> [THE EXERCISE]: Exactly repeat the full listing that follows.

> [DATA SHOWN]:

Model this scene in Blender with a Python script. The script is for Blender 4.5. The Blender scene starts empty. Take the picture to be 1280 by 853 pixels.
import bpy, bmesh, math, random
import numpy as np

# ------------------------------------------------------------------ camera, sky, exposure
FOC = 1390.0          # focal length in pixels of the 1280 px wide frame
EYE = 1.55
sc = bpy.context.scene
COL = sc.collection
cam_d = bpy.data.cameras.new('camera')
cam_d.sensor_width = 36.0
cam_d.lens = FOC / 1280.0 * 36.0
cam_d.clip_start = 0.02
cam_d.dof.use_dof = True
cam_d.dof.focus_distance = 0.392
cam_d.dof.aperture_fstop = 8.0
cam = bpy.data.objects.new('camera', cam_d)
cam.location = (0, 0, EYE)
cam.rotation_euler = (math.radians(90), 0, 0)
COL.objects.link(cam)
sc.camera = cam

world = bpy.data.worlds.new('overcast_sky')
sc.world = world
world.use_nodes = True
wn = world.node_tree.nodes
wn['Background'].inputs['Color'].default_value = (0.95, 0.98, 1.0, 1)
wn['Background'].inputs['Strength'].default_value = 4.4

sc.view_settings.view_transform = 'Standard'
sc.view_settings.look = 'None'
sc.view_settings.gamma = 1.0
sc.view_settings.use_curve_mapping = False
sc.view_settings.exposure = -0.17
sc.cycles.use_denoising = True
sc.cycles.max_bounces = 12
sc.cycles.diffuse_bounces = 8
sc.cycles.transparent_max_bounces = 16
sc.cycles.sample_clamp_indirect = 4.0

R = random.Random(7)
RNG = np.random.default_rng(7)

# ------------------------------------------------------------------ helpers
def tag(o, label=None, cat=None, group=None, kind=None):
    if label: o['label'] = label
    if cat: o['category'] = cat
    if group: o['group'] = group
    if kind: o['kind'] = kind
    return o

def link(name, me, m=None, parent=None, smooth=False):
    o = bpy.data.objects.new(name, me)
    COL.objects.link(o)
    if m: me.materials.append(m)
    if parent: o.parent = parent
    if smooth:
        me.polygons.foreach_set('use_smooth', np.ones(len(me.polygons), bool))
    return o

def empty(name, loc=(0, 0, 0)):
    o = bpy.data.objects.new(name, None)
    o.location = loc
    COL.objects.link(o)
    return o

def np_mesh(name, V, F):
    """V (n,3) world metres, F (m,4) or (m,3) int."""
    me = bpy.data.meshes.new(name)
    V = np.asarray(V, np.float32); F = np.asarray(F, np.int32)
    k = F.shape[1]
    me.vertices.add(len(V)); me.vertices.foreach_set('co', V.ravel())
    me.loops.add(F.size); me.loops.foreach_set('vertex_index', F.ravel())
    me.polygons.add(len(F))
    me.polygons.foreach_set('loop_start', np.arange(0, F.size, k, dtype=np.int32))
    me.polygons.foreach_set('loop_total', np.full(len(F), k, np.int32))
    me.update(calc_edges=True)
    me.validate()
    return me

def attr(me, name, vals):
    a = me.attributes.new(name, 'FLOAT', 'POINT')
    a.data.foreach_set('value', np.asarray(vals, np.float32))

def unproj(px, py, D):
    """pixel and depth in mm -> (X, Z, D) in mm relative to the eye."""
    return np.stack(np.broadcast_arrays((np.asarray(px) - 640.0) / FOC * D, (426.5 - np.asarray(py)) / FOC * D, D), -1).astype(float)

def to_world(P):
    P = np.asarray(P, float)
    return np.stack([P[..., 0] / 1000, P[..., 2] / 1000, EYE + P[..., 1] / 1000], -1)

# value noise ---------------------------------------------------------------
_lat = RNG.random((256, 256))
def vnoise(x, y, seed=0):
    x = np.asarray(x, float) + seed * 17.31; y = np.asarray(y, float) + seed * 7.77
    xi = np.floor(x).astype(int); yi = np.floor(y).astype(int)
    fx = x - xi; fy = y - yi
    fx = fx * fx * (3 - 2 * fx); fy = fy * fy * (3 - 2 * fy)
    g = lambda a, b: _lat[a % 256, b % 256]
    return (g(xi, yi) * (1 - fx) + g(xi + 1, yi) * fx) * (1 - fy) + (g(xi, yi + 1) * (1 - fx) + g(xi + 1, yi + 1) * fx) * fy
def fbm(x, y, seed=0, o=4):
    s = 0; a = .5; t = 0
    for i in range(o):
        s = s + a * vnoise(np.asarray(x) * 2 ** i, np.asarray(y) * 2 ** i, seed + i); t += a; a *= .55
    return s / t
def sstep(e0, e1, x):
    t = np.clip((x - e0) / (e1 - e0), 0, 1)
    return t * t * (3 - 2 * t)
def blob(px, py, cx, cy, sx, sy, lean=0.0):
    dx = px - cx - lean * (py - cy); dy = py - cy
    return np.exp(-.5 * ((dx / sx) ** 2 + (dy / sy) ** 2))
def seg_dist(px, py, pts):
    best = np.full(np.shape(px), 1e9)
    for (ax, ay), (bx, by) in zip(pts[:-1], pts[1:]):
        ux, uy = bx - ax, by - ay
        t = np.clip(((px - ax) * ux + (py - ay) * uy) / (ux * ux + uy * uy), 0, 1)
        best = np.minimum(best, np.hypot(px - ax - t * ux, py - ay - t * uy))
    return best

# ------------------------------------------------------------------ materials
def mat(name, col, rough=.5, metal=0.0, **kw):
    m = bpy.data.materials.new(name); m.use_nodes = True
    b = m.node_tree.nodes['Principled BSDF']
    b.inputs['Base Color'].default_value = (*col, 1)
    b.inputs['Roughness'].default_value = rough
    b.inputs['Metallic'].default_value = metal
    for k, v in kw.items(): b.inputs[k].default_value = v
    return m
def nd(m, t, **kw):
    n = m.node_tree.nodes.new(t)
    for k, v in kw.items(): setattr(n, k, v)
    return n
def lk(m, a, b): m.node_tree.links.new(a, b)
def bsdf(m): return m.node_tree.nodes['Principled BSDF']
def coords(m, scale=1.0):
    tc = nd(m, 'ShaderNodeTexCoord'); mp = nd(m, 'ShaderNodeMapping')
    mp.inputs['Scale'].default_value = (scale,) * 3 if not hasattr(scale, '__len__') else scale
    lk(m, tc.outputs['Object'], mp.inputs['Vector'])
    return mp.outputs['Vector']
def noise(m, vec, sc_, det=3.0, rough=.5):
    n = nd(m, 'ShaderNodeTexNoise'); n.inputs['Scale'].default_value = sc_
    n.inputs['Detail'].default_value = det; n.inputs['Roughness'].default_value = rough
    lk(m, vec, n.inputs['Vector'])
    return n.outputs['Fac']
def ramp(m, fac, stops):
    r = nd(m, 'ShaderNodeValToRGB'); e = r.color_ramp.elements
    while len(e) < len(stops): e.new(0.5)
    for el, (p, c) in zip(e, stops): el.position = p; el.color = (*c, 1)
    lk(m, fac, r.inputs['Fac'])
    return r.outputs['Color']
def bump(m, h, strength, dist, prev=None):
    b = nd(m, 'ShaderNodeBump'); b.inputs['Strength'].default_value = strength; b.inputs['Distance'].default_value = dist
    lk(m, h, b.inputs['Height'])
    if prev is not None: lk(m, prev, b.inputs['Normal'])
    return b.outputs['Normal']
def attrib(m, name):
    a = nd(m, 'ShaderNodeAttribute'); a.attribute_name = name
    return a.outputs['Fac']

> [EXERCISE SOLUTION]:
Model this scene in Blender with a Python script. The script is for Blender 4.5. The Blender scene starts empty. Take the picture to be 1280 by 853 pixels.
import bpy, bmesh, math, random
import numpy as np

# ------------------------------------------------------------------ camera, sky, exposure
FOC = 1390.0          # focal length in pixels of the 1280 px wide frame
EYE = 1.55
sc = bpy.context.scene
COL = sc.collection
cam_d = bpy.data.cameras.new('camera')
cam_d.sensor_width = 36.0
cam_d.lens = FOC / 1280.0 * 36.0
cam_d.clip_start = 0.02
cam_d.dof.use_dof = True
cam_d.dof.focus_distance = 0.392
cam_d.dof.aperture_fstop = 8.0
cam = bpy.data.objects.new('camera', cam_d)
cam.location = (0, 0, EYE)
cam.rotation_euler = (math.radians(90), 0, 0)
COL.objects.link(cam)
sc.camera = cam

world = bpy.data.worlds.new('overcast_sky')
sc.world = world
world.use_nodes = True
wn = world.node_tree.nodes
wn['Background'].inputs['Color'].default_value = (0.95, 0.98, 1.0, 1)
wn['Background'].inputs['Strength'].default_value = 4.4

sc.view_settings.view_transform = 'Standard'
sc.view_settings.look = 'None'
sc.view_settings.gamma = 1.0
sc.view_settings.use_curve_mapping = False
sc.view_settings.exposure = -0.17
sc.cycles.use_denoising = True
sc.cycles.max_bounces = 12
sc.cycles.diffuse_bounces = 8
sc.cycles.transparent_max_bounces = 16
sc.cycles.sample_clamp_indirect = 4.0

R = random.Random(7)
RNG = np.random.default_rng(7)

# ------------------------------------------------------------------ helpers
def tag(o, label=None, cat=None, group=None, kind=None):
    if label: o['label'] = label
    if cat: o['category'] = cat
    if group: o['group'] = group
    if kind: o['kind'] = kind
    return o

def link(name, me, m=None, parent=None, smooth=False):
    o = bpy.data.objects.new(name, me)
    COL.objects.link(o)
    if m: me.materials.append(m)
    if parent: o.parent = parent
    if smooth:
        me.polygons.foreach_set('use_smooth', np.ones(len(me.polygons), bool))
    return o

def empty(name, loc=(0, 0, 0)):
    o = bpy.data.objects.new(name, None)
    o.location = loc
    COL.objects.link(o)
    return o

def np_mesh(name, V, F):
    """V (n,3) world metres, F (m,4) or (m,3) int."""
    me = bpy.data.meshes.new(name)
    V = np.asarray(V, np.float32); F = np.asarray(F, np.int32)
    k = F.shape[1]
    me.vertices.add(len(V)); me.vertices.foreach_set('co', V.ravel())
    me.loops.add(F.size); me.loops.foreach_set('vertex_index', F.ravel())
    me.polygons.add(len(F))
    me.polygons.foreach_set('loop_start', np.arange(0, F.size, k, dtype=np.int32))
    me.polygons.foreach_set('loop_total', np.full(len(F), k, np.int32))
    me.update(calc_edges=True)
    me.validate()
    return me

def attr(me, name, vals):
    a = me.attributes.new(name, 'FLOAT', 'POINT')
    a.data.foreach_set('value', np.asarray(vals, np.float32))

def unproj(px, py, D):
    """pixel and depth in mm -> (X, Z, D) in mm relative to the eye."""
    return np.stack(np.broadcast_arrays((np.asarray(px) - 640.0) / FOC * D, (426.5 - np.asarray(py)) / FOC * D, D), -1).astype(float)

def to_world(P):
    P = np.asarray(P, float)
    return np.stack([P[..., 0] / 1000, P[..., 2] / 1000, EYE + P[..., 1] / 1000], -1)

# value noise ---------------------------------------------------------------
_lat = RNG.random((256, 256))
def vnoise(x, y, seed=0):
    x = np.asarray(x, float) + seed * 17.31; y = np.asarray(y, float) + seed * 7.77
    xi = np.floor(x).astype(int); yi = np.floor(y).astype(int)
    fx = x - xi; fy = y - yi
    fx = fx * fx * (3 - 2 * fx); fy = fy * fy * (3 - 2 * fy)
    g = lambda a, b: _lat[a % 256, b % 256]
    return (g(xi, yi) * (1 - fx) + g(xi + 1, yi) * fx) * (1 - fy) + (g(xi, yi + 1) * (1 - fx) + g(xi + 1, yi + 1) * fx) * fy
def fbm(x, y, seed=0, o=4):
    s = 0; a = .5; t = 0
    for i in range(o):
        s = s + a * vnoise(np.asarray(x) * 2 ** i, np.asarray(y) * 2 ** i, seed + i); t += a; a *= .55
    return s / t
def sstep(e0, e1, x):
    t = np.clip((x - e0) / (e1 - e0), 0, 1)
    return t * t * (3 - 2 * t)
def blob(px, py, cx, cy, sx, sy, lean=0.0):
    dx = px - cx - lean * (py - cy); dy = py - cy
    return np.exp(-.5 * ((dx / sx) ** 2 + (dy / sy) ** 2))
def seg_dist(px, py, pts):
    best = np.full(np.shape(px), 1e9)
    for (ax, ay), (bx, by) in zip(pts[:-1], pts[1:]):
        ux, uy = bx - ax, by - ay
        t = np.clip(((px - ax) * ux + (py - ay) * uy) / (ux * ux + uy * uy), 0, 1)
        best = np.minimum(best, np.hypot(px - ax - t * ux, py - ay - t * uy))
    return best

# ------------------------------------------------------------------ materials
def mat(name, col, rough=.5, metal=0.0, **kw):
    m = bpy.data.materials.new(name); m.use_nodes = True
    b = m.node_tree.nodes['Principled BSDF']
    b.inputs['Base Color'].default_value = (*col, 1)
    b.inputs['Roughness'].default_value = rough
    b.inputs['Metallic'].default_value = metal
    for k, v in kw.items(): b.inputs[k].default_value = v
    return m
def nd(m, t, **kw):
    n = m.node_tree.nodes.new(t)
    for k, v in kw.items(): setattr(n, k, v)
    return n
def lk(m, a, b): m.node_tree.links.new(a, b)
def bsdf(m): return m.node_tree.nodes['Principled BSDF']
def coords(m, scale=1.0):
    tc = nd(m, 'ShaderNodeTexCoord'); mp = nd(m, 'ShaderNodeMapping')
    mp.inputs['Scale'].default_value = (scale,) * 3 if not hasattr(scale, '__len__') else scale
    lk(m, tc.outputs['Object'], mp.inputs['Vector'])
    return mp.outputs['Vector']
def noise(m, vec, sc_, det=3.0, rough=.5):
    n = nd(m, 'ShaderNodeTexNoise'); n.inputs['Scale'].default_value = sc_
    n.inputs['Detail'].default_value = det; n.inputs['Roughness'].default_value = rough
    lk(m, vec, n.inputs['Vector'])
    return n.outputs['Fac']
def ramp(m, fac, stops):
    r = nd(m, 'ShaderNodeValToRGB'); e = r.color_ramp.elements
    while len(e) < len(stops): e.new(0.5)
    for el, (p, c) in zip(e, stops): el.position = p; el.color = (*c, 1)
    lk(m, fac, r.inputs['Fac'])
    return r.outputs['Color']
def bump(m, h, strength, dist, prev=None):
    b = nd(m, 'ShaderNodeBump'); b.inputs['Strength'].default_value = strength; b.inputs['Distance'].default_value = dist
    lk(m, h, b.inputs['Height'])
    if prev is not None: lk(m, prev, b.inputs['Normal'])
    return b.outputs['Normal']
def attrib(m, name):
    a = nd(m, 'ShaderNodeAttribute'); a.attribute_name = name
    return a.outputs['Fac']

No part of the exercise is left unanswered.